Your letter is less interested in our criticism of capitalism, its participants and its customs than in the motives that drive us to it. This disconnection is wrong, because the criticism contains everything it needs to “motivate” the rejection of this economic system. Of course, it is also inadequately summarized with the meager quintessence: “exploitation of the workers.” It is not the case that one part of the population is exploited for the profit of the owners of capital, while the lives of the other part remain unaffected and turn out just fine. The entire life-process of the society is subjected to the economic purpose of making money into more money; and it is not only the simple workers who are dependent on wages. Anyone who advances in the hierarchy of occupations as a salaried employee or self-employed earns the less grueling work and the higher income with nothing but functions for the exploitation of the common working people. These consist in, among other things, preparing them for their role (teachers), keeping them fit for it (doctors), making them productive in the workplace (engineers), calculating the costs they represent for the companies and pressuring them with money and commands to perform (management experts), administering them in social institutions (civil servants) and supervising them in general (the legal system). Nobody escapes the relations of exploitation – be it as a collaborating perpetrator or as a victim or both at the same time. The lives of the higher earners are also determined by the struggle for money; and the criticism of this fetish of the private power of disposal over the potentials of the society is neither wrong nor superfluous just because some people have enough of it.

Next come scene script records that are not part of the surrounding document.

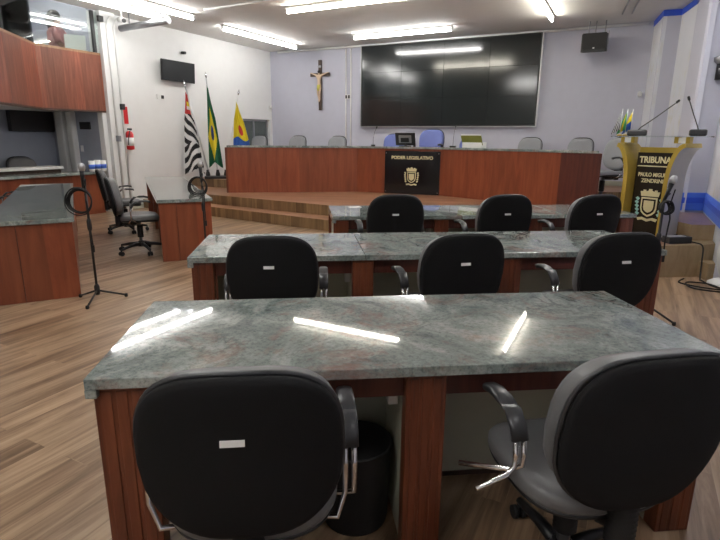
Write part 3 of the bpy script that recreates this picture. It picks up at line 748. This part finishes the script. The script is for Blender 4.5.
# conduits beside video wall
for i, (u, lab) in enumerate([(2.36, 'white conduit pipe on back wall, left of a twin beside the video wall'), (2.50, 'white conduit pipe on back wall, right of a twin beside the video wall')]):
    tag(MB().cyl(W(u, .02, .65), W(u, .02, 3.62), .018, 8).build('conduit_pipe', M['white']), lab, 'pipe', 'conduits beside the video wall')
o = thing('wall_outlet', 'dark double socket on conduit beside the video wall', 'socket', W(2.43, 0, 2.48), ROT_BACK)
MB().box((0, -.03, 0), (.16, .06, .11)).build('outlet_box', M['white'], o, bevel=.004); MB().box((-.04, -.062, 0), (.05, .006, .08)).build('socket_face', M['plastic'], o); MB().box((.04, -.062, 0), (.05, .006, .08)).build('socket_face', M['plastic'], o)

# ------------------------------------------------------------------ left wall fittings
tv = thing('television', 'small black television on the white left wall', 'television', W(0, 3.46, 2.61), ROT_LEFT)
MB().box((0, -.12, .22), (.93, .05, .42), rx=.06).build('bezel', M['plastic'], tv, bevel=.008)
MB().box((0, -.148, .222), (.90, .006, .385), rx=.06).build('display', M['tvscreen'], tv)
MB().box((0, -.05, .22), (.2, .10, .2)).build('wall_bracket', M['steel'], tv)
wc = thing('security_camera', 'tiny dark camera on left wall above the television', 'camera', W(0, 3.22, 3.24), ROT_LEFT)
MB().cyl((0, -.12, 0), (0, -.02, .01), .03, 10).build('camera_body', M['plastic'], wc); MB().box((.05, -.015, 0), (.05, .03, .04)).build('mount', M['white'], wc)
sw = thing('wall_switch', 'white and black wall switch below the television', 'switch', W(0, 3.90, 2.28), ROT_LEFT)
MB().box((0, -.008, 0), (.20, .016, .10)).build('switch_plate', M['white'], sw, bevel=.003); MB().box((.04, -.018, 0), (.07, .008, .07)).build('switch_insert', M['plastic'], sw)
ex = thing('fire_extinguisher', 'red fire extinguisher hanging on white wall by the pilaster', 'fire extinguisher', W(.10, LV - .49, 1.20), ROT_LEFT)
MB().lathe([(.02, 0), (.07, .01), (.075, .03), (.075, .30), (.055, .35), (.025, .37)], n=18).build('cylinder', M['red'], ex)
MB().lathe([(.0765, .08), (.0765, .24)], n=18).build('label_band', M['paper'], ex)
MB().box((0, -.02, .40), (.03, .10, .04)).build('valve', M['plastic'], ex); MB().tube([(0, -.05, .39), (-.06, -.09, .36), (-.085, -.07, .22), (-.08, -.05, .1)], .009, 8).build('hose', M['rubber'], ex)
tag(MB().box((0, -.005, 0), (.14, .01, .33)).build('extinguisher_sign', M['red'], loc=W(.005, LV-.50, 1.87), rz=ROT_LEFT), 'red sign on white wall above the fire extinguisher', 'sign')
for i, (v, lab) in enumerate([(LV - .20, 'white conduit on white pilaster, nearer the gallery'), (LV - .36, 'white conduit on white pilaster, nearer the fire extinguisher')]):
    top = 3.60 - .0
    tag(MB().tube([W(.12, v, .02), W(.12, v, 3.45), W(.13, v - .03, 3.56), W(.16, v - .06, 3.62)], .020, 8).build('conduit_pipe', M['wall_white']), lab, 'pipe', 'conduits on the pilaster')
for i, (v, z, lab) in enumerate([(LV-.36, 2.02, 'small black box on the conduit near the extinguisher'), (LV-.20, 1.42, 'small grey socket low on the conduit near the gallery')]):
    tag(MB().box((0, 0, 0), (.07, .07, .11)).build('junction_box', M['plastic'] if i == 0 else M['steel'], loc=W(.14, v, z), rz=ROT_LEFT, bevel=.004), lab, 'box')
# projector screen housing under the ceiling
a = Vector((-3.15, 10.75, 3.42)); b = Vector((-2.05, 10.02, 3.42)); b = Vector((-2.32, 10.30, 3.5))
pr = thing('screen_housing', 'grey rolled projection screen housing under ceiling at left', 'projection screen', W(.16, 4.35, 3.40), 0)
q0 = W(.14, 4.86, 3.45) - W(.16, 4.35, 3.40); q1 = W(1.35, 4.80, 3.50) - W(.16, 4.35, 3.40)
MB().cyl(q0, q1, .06, 12).build('roller_case', M['steel'], pr)
for k_, h_ in ((.2, .24), (.85, .20)): MB().tube([q0.lerp(q1, k_), q0.lerp(q1, k_) + Vector((0, 0, h_))], .012, 8).build('hanger', M['steel'], pr)
cc = thing('dome_camera', 'small camera with black lens hanging under ceiling by the pilaster', 'camera', W(.42, 5.05, 3.52), ROT_LEFT)
MB().cyl((0, 0, .03), (0, 0, .2), .02, 8).build('stem', M['white'], cc); MB().cyl((-.03, -.09, 0), (-.0, .07, .03), .045, 12).build('camera_body', M['white'], cc); MB().cyl((-.035, -.105, -.003), (-.03, -.09, 0), .04, 12).build('lens', M['plastic'], cc)
tag(MB().box((0, 0, 0), (.10, .06, .10)).build('alarm_box', M['plastic'], loc=W(.12, LV-.08, 3.55), rz=ROT_LEFT, bevel=.005), 'small black box high on the pilaster', 'box')
# ceiling conduit and tracks
tag(MB().tube([(-1.71, 10.42, 3.67), (.035, 9.177, 3.67), (2.2, 7.7, 3.67)], .018, 8).build('ceiling_conduit', M['white']), 'white conduit pipe running across the ceiling at left', 'pipe')
for o, lab in ((0, 'dark cable track on ceiling at right, left of a pair'), (.13, 'dark cable track on ceiling at right, right of a pair')):
    tag(MB().tube([(5.80 + o, 9.72 - o*.66, 3.685), (4.8 + o, 7.75 - o*.66, 3.685)], .015, 6).build('cable_track', M['steel']), lab, 'track', 'cable tracks on the ceiling')
# doorway in the left wall
d_ = thing('door_1', 'grey glazed side door', 'door', W(-.10, .69, 3*dz), ROT_LEFT); del d_['label'], d_['category']; d_['kind'] = 'structure'
m = MB()
for x in (-.54, -.03, .54): m.box((x, 0, .70), (.06, .05, 1.40))
m.box((0, 0, 1.37), (1.13, .05, .06)); m.box((0, 0, .04), (1.13, .05, .08)); m.build('door_frame', M['steel'], d_)
MB().box((0, .01, .70), (1.1, .012, 1.36)).build('door_pane', M['grey_glass'], d_)

# ------------------------------------------------------------------ flags on leaning poles
fz = 3*dz
fb = thing('flag_stand', 'black flag pole base on the upper dais by left wall', 'stand', (-1.96, 12.42, fz), .1)
MB().box((.04, 0, .03), (.62, .30, .06)).build('foot', M['plastic'], fb, bevel=.01)
for x in (-.20, .02, .20): MB().lathe([(.05, .06), (.05, .10), (.032, .17), (.03, .20)], (x, 0, 0), 12).build('socket', M['plastic'], fb)
def flag(label, foot, top, f0, f1, width, pat, mats_, drop, lean_out, seed):
    rnd = random.Random(seed)
    foot = Vector(foot); top = Vector(top)
    t = thing('flag', label, 'flag', foot, 0, 'flags on poles by the left wall')
    ax = top - foot
    MB().cyl((0, 0, 0), ax, .014, 10).build('pole', M['alu'] if pat != 2 else M['white'], t)
    MB().lathe([(.006, 0), (.018, .02), (.022, .06), (.006, .13)], ax, 10, axis=ax.normalized()).build('finial', M['chrome'], t)
    NU, NV = 56, 90; vs = []; fs = []; mi = []
    right = Vector((.993, .12, 0))
    for j in range(NV+1):
        vv = j/NV
        for i in range(NU+1):
            uu = i/NU
            hp = ax*(f1 + (f0 - f1)*min(1, vv*1.02))                      # hoist point along the pole
            spread = width[0] + (width[1]-width[0])*vv
            ph = uu*PI*3.2 + .8*math.sin(vv*3 + seed)
            p_ = Vector((0, 0, 0)) + ax*f1
            zc = ax.z*f1 - drop*vv
            xc = ax.x*f1*(1) + lean_out*vv
            x_ = xc + right.x*(uu - .5 + (.35 if pat == 1 else 0))*spread*(.25 + .75*min(1, vv*2.4 + .15))
            y_ = ax.y*f1 - .03 + .055*math.sin(ph)*(.3 + .7*vv)
            zz = zc - .10*uu*(1-vv) - .06*math.sin(uu*PI*2 + seed)*vv
            vs.append((x_, y_, zz))
    for j in range(NV):
        for i in range(NU):
            a_ = j*(NU+1) + i; fs.append((a_, a_+1, a_+NU+2, a_+NU+1)); mi.append(pat_fn(pat, (i+.5)/NU, (j+.5)/NV))
    me = bpy.data.meshes.new('cloth'); me.from_pydata(vs, [], fs)
    for k in mats_: me.materials.append(M[k])
    for p, k in zip(me.polygons, mi): p.material_index = k; p.use_smooth = True
    o = bpy.data.objects.new('cloth', me); COL.objects.link(o); o.parent = t
    k = o.modifiers.new('solid', 'SOLIDIFY'); k.thickness = .004; k.offset = 0
    return t
def pat_fn(pat, u, v):
    if pat == 0:      # black and white stripes, red canton with a yellow and white spot
        if v < .26: 
            if .10 < v < .20 and .3 < u < .75: return 3 if v < .16 else 0
            return 2 if u < .75 else 0
        s = (v*1.0 - u*.16*(1 if v < .62 else -1.4))*7.5
        return 1 if (s % 1.0) < .52 else 0
    if pat == 1:      # green with yellow lozenge and blue disc
        du = abs(u - .42)/.42; dv = abs(v - .62)/.36
        if du + dv < 1.0:
            return 2 if (u-.44)**2/.025 + (v-.60)**2/.010 < 1 else 1
        return 0
    if v > .78: return 1
    if (u-.55)**2/.03 + (v-.58)**2/.012 < 1: return 2
    return 0
flag('black and white striped flag with red corner, leftmost of three', (-2.13, 12.39, fz + .10), (-2.517, 12.34, 2.53), .3, .94, (.14, .44), 0, ['f_white', 'f_black', 'f_red', 'f_yellow'], 1.72, .07, 1)
flag('green flag with yellow lozenge on upright pole, middle of three', (-1.94, 12.42, fz + .10), (-2.07, 12.39, 2.71), .3, .93, (.10, .30), 1, ['f_green', 'f_yellow', 'f_navy'], 1.72, .0, 2)
flag('yellow and blue flag on leaning pole, nearest the raised bench', (-1.765, 12.44, fz + .10), (-1.41, 12.47, 2.37), .3, .92, (.10, .40), 2, ['f_yellow', 'f_blue', 'f_red'], 1.02, .07, 3)

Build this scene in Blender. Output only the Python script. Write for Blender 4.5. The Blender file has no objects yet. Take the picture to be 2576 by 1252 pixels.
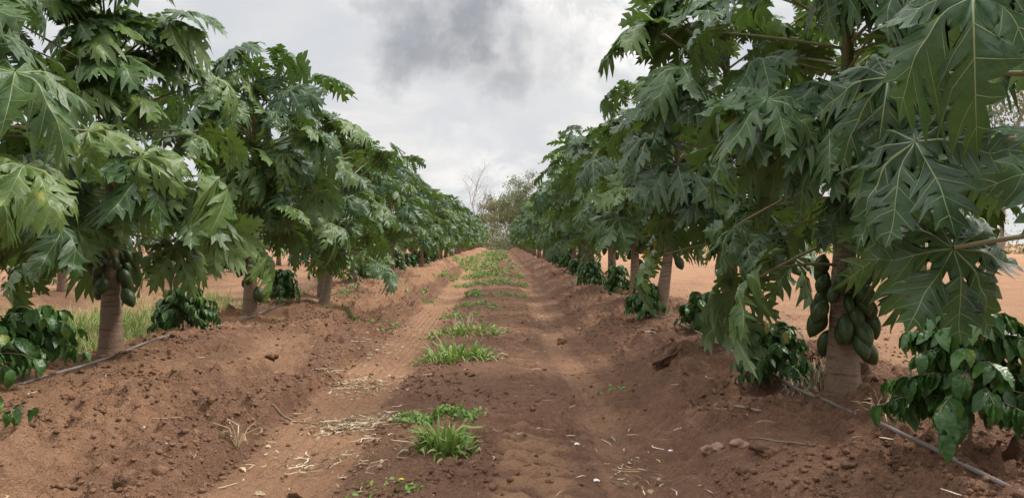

The impacts of capitalist relations are therefore abundantly available. Nothing depends on them, but what people make of them. And only one demand is made: the criticism must be correct.

In this respect, everything depends on whether someone who thinks something stinks sees the evil as theoretically settled when he disapproves of it according to the standard of what is morally advisable and thus thinks that what shouldn’t be would not have to be if people would only try harder and curb their egoism. Appeals for humanity and demands for what should be and shouldn’t be are a dime a dozen; they have accompanied capitalist society since its beginnings and accomplish only one thing: with them, the critic puts himself in the right. He is full of good intentions; the others spoil their coexistence.

Marxist criticism does not lament that the world is not as it should be, but says why it is the way it is. It traces the same evils that everyone laments back to their causes and explains why they are necessary based on how this society is organized. That at least is useful enough so that those who object to these evils know what to oppose and what it will take to stop them.

In doing so, we have come across one thing: some people may want to get rid of capitalism, but only the wage laborers can do what is necessary: with their work, they continually sustain and reproduce the economic and political power that forces them to serve. Not only do they have good reasons, but also the means to overthrow the conditions that we don’t like. There you have our reason why we “constantly” talk to the workers about their economic situation.